There was once a lady (I forget her name) who said that love was for women one of the most important things in the world. She made the remark and let it go at that. She did not write a book about it. If she had considered it necessary she would doubtless have written such a book.

Consider the possibility—a book entitled Woman and Love, a book proving with logic and eloquence that woman ought to love, and that, unless she loved, the highest self-development was impossible to her and to the race!

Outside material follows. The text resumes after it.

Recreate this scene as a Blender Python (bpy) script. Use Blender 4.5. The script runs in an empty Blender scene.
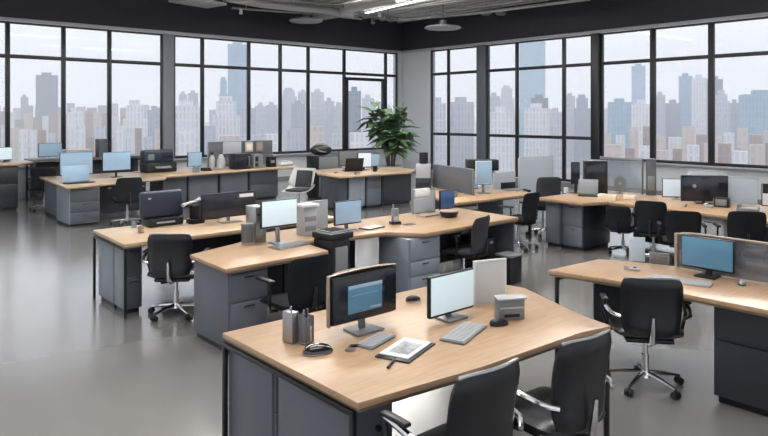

It is not entirely absurd. Such a book might have been necessary. If half of all womankind, through some change in our social and ethical arrangements, refrained from love as something at once disagreeable and ungenteel, and if the other half loved under conditions disastrous to health and spirit, then there might have been need for a book preaching to women the gospel of love. It would have been time to urge that, hateful as the conditions might be, love was for women, nevertheless, a good thing, a fine thing, a wonderful and necessary thing. It would have been time to break down the prejudice which made one-half of womankind lead incomplete and futile lives, and to raise love itself to its proper dignity.

Well, we are in a condition like that today, only it is not love, it is work that has lost its dignity in the lives of women. It is not love, it is work from which one-half of womankind refrains as from something at once disagreeable and ungenteel, while the other half of womankind performs it under conditions disastrous to health and spirit.

There is need today for a book preaching to women the gospel of work. It is time to break down the prejudice which makes one-half of womankind lead incomplete and futile, because idle, lives. We need a book to show women what work should mean to them.

And, curiously enough, the book exists. It is Olive Schreiner’s Woman and Labor. It is a wise book and a beautiful book. There are statistics in it, but there is eloquence flaming on every page. It is a book of the joy and the significance of work for women.

When Olive Schreiner says “work,” she means it. She does not refer to the makeshifts which masquerade under the term of “social usefulness.” She means work done with the hands and the brain, work done for money, work that sets the individual free from dependence on any other individual. It is a theme worth all her eloquence. For work and love, and not either of them alone, are the most important things in the world—the supremest expressions of individual life.